People haven't adjusted yet to the reality that online social ecosystems matter, they affect so much in the real world. Decimating multiple online spaces in such a short time has consequences and i hate that a handful of random guys with no stake in any of it except money get to make decisions like that.
If celebrities need to be accessible to their biggest fans, maybe it would induce them to leave the birdsite? And if this is as big a migration as the article suggests, it has the potential to snowball in network effects, giving other influential users one less reason to feel chained to a dumpster fire.
I thought the same. Now plataforms have a target audience to focus. The accounts move, the artists have to follow, the rest has a reason to move as well.
Let's take that etymology one step further: "fan" comes from "fanatic", so a stan is a stalker fanatic. Which somehow has become a positive term in some circles.
The problem is having instances. If you tell the average Joe to join Mastodon and they see there's 10 different links for Mastodon they'll just give up and move on, it's too much complicated effort for them.

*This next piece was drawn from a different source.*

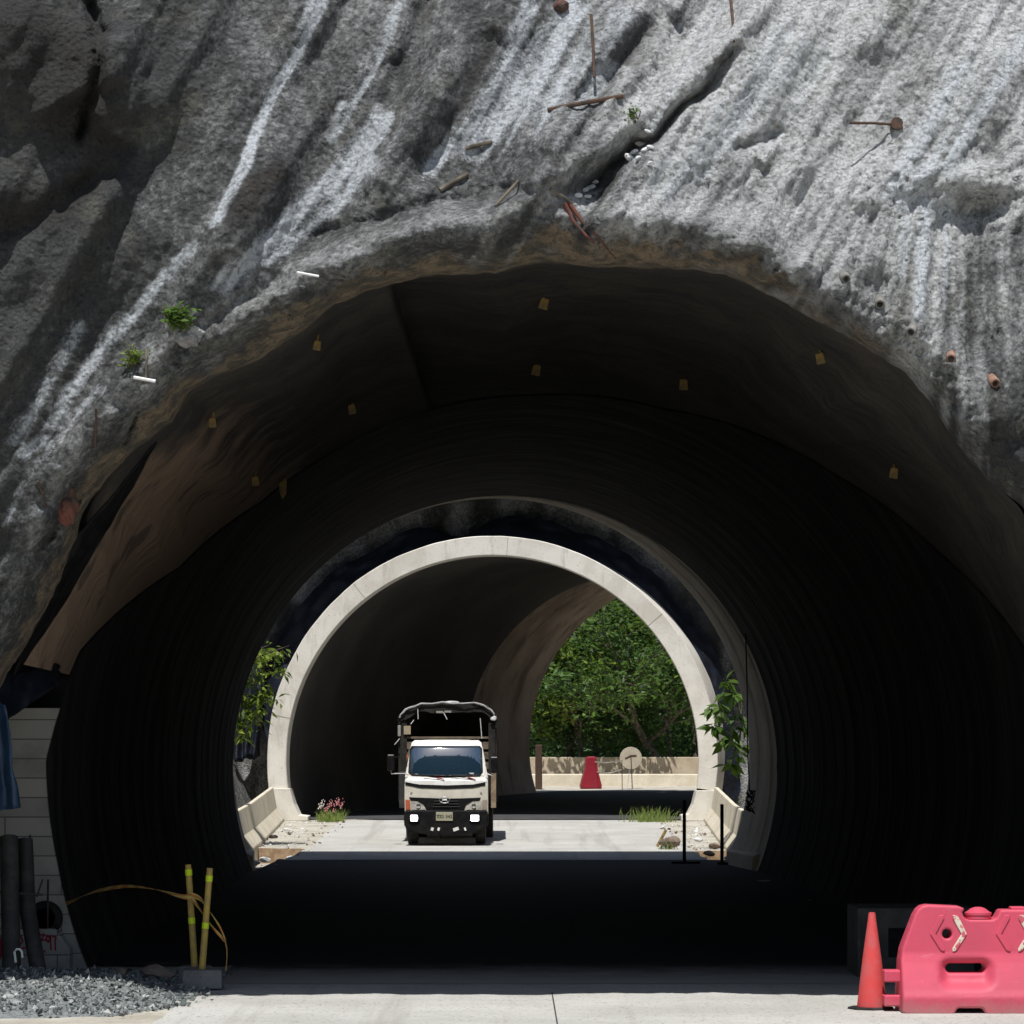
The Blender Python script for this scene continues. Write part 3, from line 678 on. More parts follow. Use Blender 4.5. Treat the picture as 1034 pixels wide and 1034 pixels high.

Its the absolute lack of algorithm. No, really. I know Mastodon toots it as a feature, but without an algorithm to keep people scrolling most people just close the app and do something else. People who don't understand instances would just go to mastodon.social anyway, but since no mastodon instance is actively trying to keep its users engaged 24/7, people naturally realize they have better things to do than to use social media all say.
Which is better for humanity, but bad for retention.
I think there's a cultural difference too. Bluesky is much closer to (a subsection of) twitter culture pre-musk than anything else. Weather you think that's good or bad is a matter of taste but it is probably the easiest thing to get people who like pre-musk twitter to switch to.
It's the instances as well as the fact that there's no algorithm. You have to make your own feed. This means most people leave because there's nothing keeping them engaged like other social media.